# Task goal
Repeat the data that follows, word for word, without the images.

## start Records provided

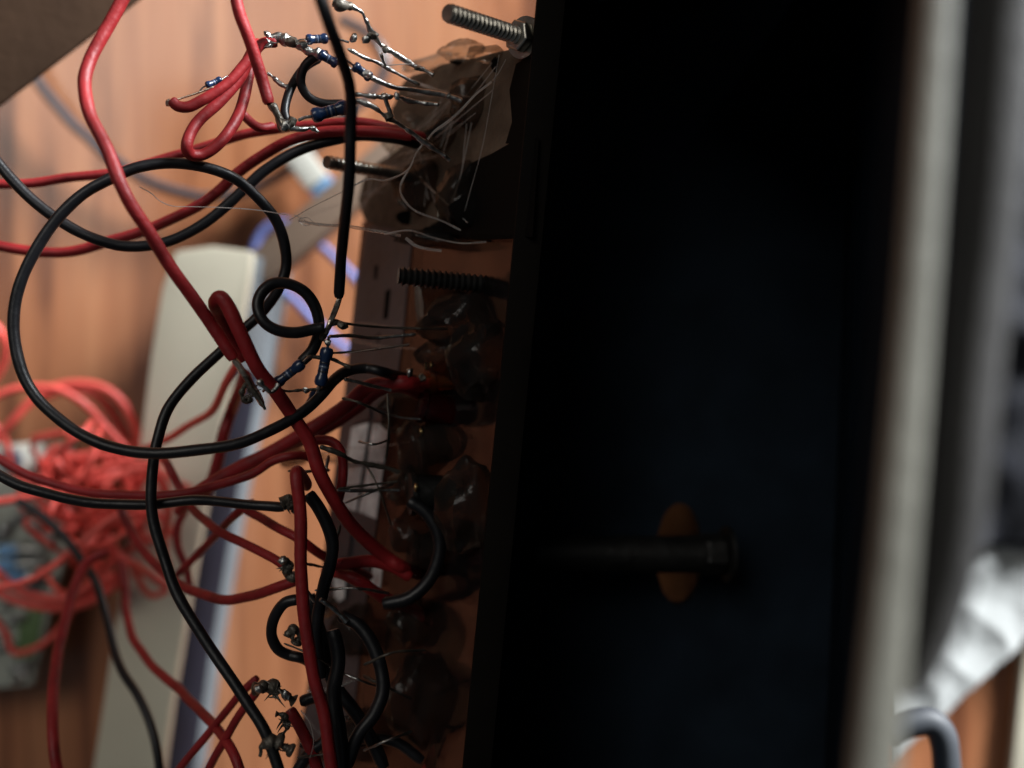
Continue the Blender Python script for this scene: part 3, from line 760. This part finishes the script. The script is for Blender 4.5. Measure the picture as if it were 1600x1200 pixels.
def resistor(a, b, w, label, lead0=None, lead1=None):
    pa, pb = P(*a), P(*b)
    root = thing('resistor', label, 'resistor', pa, 'small blue resistors')
    r = R(w, a[2])
    prof = [(0, r * .25), (.03, r * .8), (.10, r * 1.0), (.22, r * .98), (.30, r * .78), (.70, r * .78), (.78, r * .98), (.90, r), (.97, r * .8), (1, r * .25)]
    MB().lathe(pa, pb, prof, 18).build('body', M['resblue'], root)
    for tpos, mm in ((.38, 'resdark'), (.48, 'rescap'), (.60, 'resdark')):
        c = pa.lerp(pb, tpos); e = pa.lerp(pb, tpos + .05)
        MB().lathe(c, e, [(0, r * .78), (.1, r * .80), (.9, r * .80), (1, r * .78)], 18).build('band', M[mm], root)
    ax = (pb - pa).normalized()
    for q, tgt in ((pa - ax * r * .0, lead0), (pb, lead1)):
        sgn = -1 if q is not pb else 1
        e = P(*tgt) if tgt else q + ax * sgn * r * 2.2
        MB().tube(smooth([q, q.lerp(e, .5) + Vector((0, .0001, 0)), e], 4), r * .22, 8).build('lead', M['solder'], root)
    return root
resistor((478, 62, .121), (512, 60, .122), 17, 'dark blue banded resistor at the top by the hanging black wire', (460, 66, .121), (545, 66, .122))
resistor((498, 84, .1205), (528, 100, .121), 18, 'blue resistor on top of the small black ring', (484, 78, .121), (548, 108, .122))
resistor((552, 102, .119), (580, 122, .120), 17, 'glossy light blue resistor just right of the hanging black wire', (535, 92, .120), (592, 126, .121))
resistor((486, 182, .121), (545, 166, .122), 24, 'large dark blue resistor on the red wires of the upper cluster', (466, 188, .121), (562, 160, .122))
resistor((322, 134, .120), (346, 124, .121), 12, 'tiny blue resistor tucked against the curled red wire', (312, 142, .120), (360, 118, .122))
resistor((428, 602, .1205), (474, 566, .120), 19, 'dark blue resistor below the small black coil', (410, 612, .120), (486, 556, .121))
resistor((512, 542, .1215), (500, 604, .1215), 21, 'upright dark blue resistor under the hanging wire end', (514, 526, .121), (494, 618, .122))
resistor((494, 610, .124), (472, 650, .126), 14, 'faint dark resistor hidden behind the red and black crossing', (500, 600, .124), (466, 664, .127))

# solder drops on the joints
for i, (x, y, d, w_) in enumerate(((583, 56, .118, 17), (572, 62, .118, 15), (552, 60, .120, 14), (602, 78, .118, 14), (574, 116, .118, 15), (600, 150, .118, 12), (607, 183, .118, 15), (620, 150, .119, 12),
                                   (418, 54, .120, 12), (456, 66, .119, 20), (474, 70, .119, 17), (446, 196, .119, 18), (533, 508, .121, 14), (512, 535, .121, 12),
                                   (442, 876, .123, 16), (452, 788, .123, 18), (446, 1086, .119, 18), (404, 1076, .118, 16), (652, 107, .122, 10), (700, 150, .122, 10),
                                   (640, 582, .126, 14), (660, 590, .127, 14), (478, 610, .120, 12))):
    o = MB().blob(P(x, y, d), (R(w_, d), R(w_ * .8, d), R(w_ * .8, d)), .5, 1.8, i + 70, 2, i * .7).build('solder_drop', M['solder'] if i % 3 else M['flux'])
    nm = ['on the topmost bent lead', 'beside the first one on the topmost lead', 'by the hanging black wire at the top', 'lower down the topmost bent lead', 'on the tip of the light blue resistor', 'on the beaded upper lead', 'where the bright bridge meets the slanting lead', 'at the right of the beaded lead',
          'at the end of the twisted solder strip', 'on the middle of the twisted solder strip', 'on the right of the twisted solder strip', 'under the stripped straight red wire', 'beside the stripped end of the hanging wire', 'on the lead above the upright resistor',
          'on the frayed joint left of the upright red wire', 'on the stub of the level black wire', 'on the ragged grey lead at the bottom', 'on the tip of the ragged grey lead at the bottom', 'where the topmost lead reaches the hardboard', 'where the thick grey lead reaches the hardboard',
          'at the end of the big black loop', 'right of the big black loop end', 'on the low thin lead under the middle resistors'][i]
    tag(o, 'small lump of solder ' + nm, 'solder', 'lumps of solder on the joints')

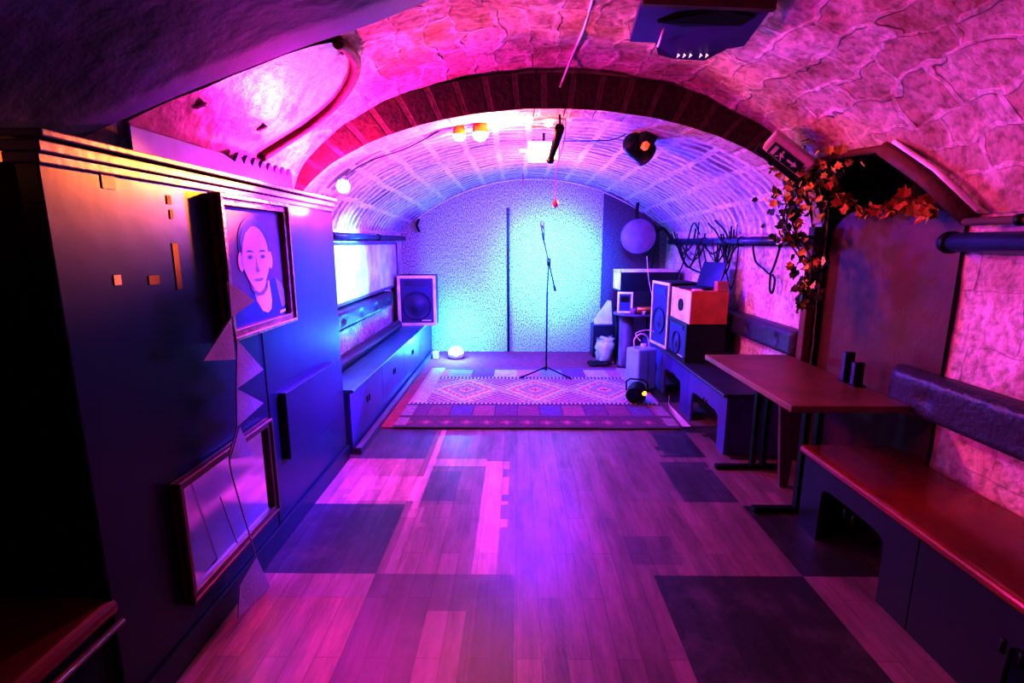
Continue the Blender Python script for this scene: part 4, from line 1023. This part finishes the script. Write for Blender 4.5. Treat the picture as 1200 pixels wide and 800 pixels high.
# ------------------------------------------------------------------ lights
def point(name, loc_, col, e, r=.04):
    l = bpy.data.lights.new(name, 'POINT'); l.color = col; l.energy = e; l.shadow_soft_size = r
    o = bpy.data.objects.new(name, l); C.objects.link(o); o.location = loc_; return o
def spot(name, loc_, tgt, col, e, ang, blend=.6, r=.05):
    l = bpy.data.lights.new(name, 'SPOT'); l.color = col; l.energy = e; l.spot_size = math.radians(ang); l.spot_blend = blend; l.shadow_soft_size = r
    o = bpy.data.objects.new(name, l); C.objects.link(o); o.location = loc_
    o.rotation_euler = (Vector(tgt)-Vector(loc_)).to_track_quat('-Z', 'Y').to_euler(); return o
def area(name, loc_, tgt, col, e, sx, sy):
    l = bpy.data.lights.new(name, 'AREA'); l.shape = 'RECTANGLE'; l.size = sx; l.size_y = sy; l.color = col; l.energy = e
    o = bpy.data.objects.new(name, l); C.objects.link(o); o.location = loc_
    o.rotation_euler = (Vector(tgt)-Vector(loc_)).to_track_quat('-Z', 'Y').to_euler(); return o
point('magenta_light', (-1.09, 3.30, 1.80), (1, .05, .62), 70, .04)
point('magenta_glare', (-1.11, 3.12, 1.69), (1, .08, .65), 9, .03)  # extra point off the magenta bulb, added for the glare on the panel
point('orange_light', (-.23, 3.84, 2.22), (1, .27, .10), 85, .05)
spot('stage_spot', (.75, 4.05, 2.1), (.50, 7.0, 1.20), (.05, .42, 1), 2500, 36, 1.0, .28)
spot('stage_spill', (.75, 4.3, 2.0), (.25, 7.0, .9), (.04, .20, 1), 900, 70, 1.0, .1)
point('blue_stage', (.2, 5.3, 1.85), (.16, .04, 1), 190, .12)  # added fill for the blue ambience of the far room, no fixture
point('cyan_uplight', (-.80, 6.42, .32), (.06, .45, 1), 70, .08)
spot('blue_wash', (.9, 4.4, 1.95), (-1.2, 3.1, .9), (.09, .05, 1), 3600, 40, 1.0, .1)
spot('cyan_mirror', (.6, 4.4, 2.0), (-1.5, 4.7, 1.25), (.05, .50, 1), 1500, 30, .9, .08)  # added spot that makes the long mirror glare, no fixture
spot('magenta_room_wash', (-1.12, 1.5, 1.95), (1.9, 2.4, .9), (1, .07, .40), 95, 120, .9, .15)  # added fill for right wall and floor, placed to only graze the partition
spot('orange_beam', (-.30, 3.84, 2.20), (-1.2, 1.82, 1.67), (1, .30, .01), 1300, 17, 1.0, .04)  # extra spot at the orange lamp, added to tint the upper partition
w = bpy.data.worlds.new('world'); bpy.context.scene.world = w; w.use_nodes = True
w.node_tree.nodes['Background'].inputs[0].default_value = (.01, .004, .02, 1); w.node_tree.nodes['Background'].inputs[1].default_value = .3
vs = bpy.context.scene.view_settings; vs.view_transform = 'Standard'; vs.look = 'None'; vs.exposure = .62; vs.gamma = .65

## end Records provided

# Answer for this exercise
Continue the Blender Python script for this scene: part 3, from line 760. This part finishes the script. The script is for Blender 4.5. Measure the picture as if it were 1600x1200 pixels.
def resistor(a, b, w, label, lead0=None, lead1=None):
    pa, pb = P(*a), P(*b)
    root = thing('resistor', label, 'resistor', pa, 'small blue resistors')
    r = R(w, a[2])
    prof = [(0, r * .25), (.03, r * .8), (.10, r * 1.0), (.22, r * .98), (.30, r * .78), (.70, r * .78), (.78, r * .98), (.90, r), (.97, r * .8), (1, r * .25)]
    MB().lathe(pa, pb, prof, 18).build('body', M['resblue'], root)
    for tpos, mm in ((.38, 'resdark'), (.48, 'rescap'), (.60, 'resdark')):
        c = pa.lerp(pb, tpos); e = pa.lerp(pb, tpos + .05)
        MB().lathe(c, e, [(0, r * .78), (.1, r * .80), (.9, r * .80), (1, r * .78)], 18).build('band', M[mm], root)
    ax = (pb - pa).normalized()
    for q, tgt in ((pa - ax * r * .0, lead0), (pb, lead1)):
        sgn = -1 if q is not pb else 1
        e = P(*tgt) if tgt else q + ax * sgn * r * 2.2
        MB().tube(smooth([q, q.lerp(e, .5) + Vector((0, .0001, 0)), e], 4), r * .22, 8).build('lead', M['solder'], root)
    return root
resistor((478, 62, .121), (512, 60, .122), 17, 'dark blue banded resistor at the top by the hanging black wire', (460, 66, .121), (545, 66, .122))
resistor((498, 84, .1205), (528, 100, .121), 18, 'blue resistor on top of the small black ring', (484, 78, .121), (548, 108, .122))
resistor((552, 102, .119), (580, 122, .120), 17, 'glossy light blue resistor just right of the hanging black wire', (535, 92, .120), (592, 126, .121))
resistor((486, 182, .121), (545, 166, .122), 24, 'large dark blue resistor on the red wires of the upper cluster', (466, 188, .121), (562, 160, .122))
resistor((322, 134, .120), (346, 124, .121), 12, 'tiny blue resistor tucked against the curled red wire', (312, 142, .120), (360, 118, .122))
resistor((428, 602, .1205), (474, 566, .120), 19, 'dark blue resistor below the small black coil', (410, 612, .120), (486, 556, .121))
resistor((512, 542, .1215), (500, 604, .1215), 21, 'upright dark blue resistor under the hanging wire end', (514, 526, .121), (494, 618, .122))
resistor((494, 610, .124), (472, 650, .126), 14, 'faint dark resistor hidden behind the red and black crossing', (500, 600, .124), (466, 664, .127))

# solder drops on the joints
for i, (x, y, d, w_) in enumerate(((583, 56, .118, 17), (572, 62, .118, 15), (552, 60, .120, 14), (602, 78, .118, 14), (574, 116, .118, 15), (600, 150, .118, 12), (607, 183, .118, 15), (620, 150, .119, 12),
                                   (418, 54, .120, 12), (456, 66, .119, 20), (474, 70, .119, 17), (446, 196, .119, 18), (533, 508, .121, 14), (512, 535, .121, 12),
                                   (442, 876, .123, 16), (452, 788, .123, 18), (446, 1086, .119, 18), (404, 1076, .118, 16), (652, 107, .122, 10), (700, 150, .122, 10),
                                   (640, 582, .126, 14), (660, 590, .127, 14), (478, 610, .120, 12))):
    o = MB().blob(P(x, y, d), (R(w_, d), R(w_ * .8, d), R(w_ * .8, d)), .5, 1.8, i + 70, 2, i * .7).build('solder_drop', M['solder'] if i % 3 else M['flux'])
    nm = ['on the topmost bent lead', 'beside the first one on the topmost lead', 'by the hanging black wire at the top', 'lower down the topmost bent lead', 'on the tip of the light blue resistor', 'on the beaded upper lead', 'where the bright bridge meets the slanting lead', 'at the right of the beaded lead',
          'at the end of the twisted solder strip', 'on the middle of the twisted solder strip', 'on the right of the twisted solder strip', 'under the stripped straight red wire', 'beside the stripped end of the hanging wire', 'on the lead above the upright resistor',
          'on the frayed joint left of the upright red wire', 'on the stub of the level black wire', 'on the ragged grey lead at the bottom', 'on the tip of the ragged grey lead at the bottom', 'where the topmost lead reaches the hardboard', 'where the thick grey lead reaches the hardboard',
          'at the end of the big black loop', 'right of the big black loop end', 'on the low thin lead under the middle resistors'][i]
    tag(o, 'small lump of solder ' + nm, 'solder', 'lumps of solder on the joints')

Continue the Blender Python script for this scene: part 4, from line 1023. This part finishes the script. Write for Blender 4.5. Treat the picture as 1200 pixels wide and 800 pixels high.
# ------------------------------------------------------------------ lights
def point(name, loc_, col, e, r=.04):
    l = bpy.data.lights.new(name, 'POINT'); l.color = col; l.energy = e; l.shadow_soft_size = r
    o = bpy.data.objects.new(name, l); C.objects.link(o); o.location = loc_; return o
def spot(name, loc_, tgt, col, e, ang, blend=.6, r=.05):
    l = bpy.data.lights.new(name, 'SPOT'); l.color = col; l.energy = e; l.spot_size = math.radians(ang); l.spot_blend = blend; l.shadow_soft_size = r
    o = bpy.data.objects.new(name, l); C.objects.link(o); o.location = loc_
    o.rotation_euler = (Vector(tgt)-Vector(loc_)).to_track_quat('-Z', 'Y').to_euler(); return o
def area(name, loc_, tgt, col, e, sx, sy):
    l = bpy.data.lights.new(name, 'AREA'); l.shape = 'RECTANGLE'; l.size = sx; l.size_y = sy; l.color = col; l.energy = e
    o = bpy.data.objects.new(name, l); C.objects.link(o); o.location = loc_
    o.rotation_euler = (Vector(tgt)-Vector(loc_)).to_track_quat('-Z', 'Y').to_euler(); return o
point('magenta_light', (-1.09, 3.30, 1.80), (1, .05, .62), 70, .04)
point('magenta_glare', (-1.11, 3.12, 1.69), (1, .08, .65), 9, .03)  # extra point off the magenta bulb, added for the glare on the panel
point('orange_light', (-.23, 3.84, 2.22), (1, .27, .10), 85, .05)
spot('stage_spot', (.75, 4.05, 2.1), (.50, 7.0, 1.20), (.05, .42, 1), 2500, 36, 1.0, .28)
spot('stage_spill', (.75, 4.3, 2.0), (.25, 7.0, .9), (.04, .20, 1), 900, 70, 1.0, .1)
point('blue_stage', (.2, 5.3, 1.85), (.16, .04, 1), 190, .12)  # added fill for the blue ambience of the far room, no fixture
point('cyan_uplight', (-.80, 6.42, .32), (.06, .45, 1), 70, .08)
spot('blue_wash', (.9, 4.4, 1.95), (-1.2, 3.1, .9), (.09, .05, 1), 3600, 40, 1.0, .1)
spot('cyan_mirror', (.6, 4.4, 2.0), (-1.5, 4.7, 1.25), (.05, .50, 1), 1500, 30, .9, .08)  # added spot that makes the long mirror glare, no fixture
spot('magenta_room_wash', (-1.12, 1.5, 1.95), (1.9, 2.4, .9), (1, .07, .40), 95, 120, .9, .15)  # added fill for right wall and floor, placed to only graze the partition
spot('orange_beam', (-.30, 3.84, 2.20), (-1.2, 1.82, 1.67), (1, .30, .01), 1300, 17, 1.0, .04)  # extra spot at the orange lamp, added to tint the upper partition
w = bpy.data.worlds.new('world'); bpy.context.scene.world = w; w.use_nodes = True
w.node_tree.nodes['Background'].inputs[0].default_value = (.01, .004, .02, 1); w.node_tree.nodes['Background'].inputs[1].default_value = .3
vs = bpy.context.scene.view_settings; vs.view_transform = 'Standard'; vs.look = 'None'; vs.exposure = .62; vs.gamma = .65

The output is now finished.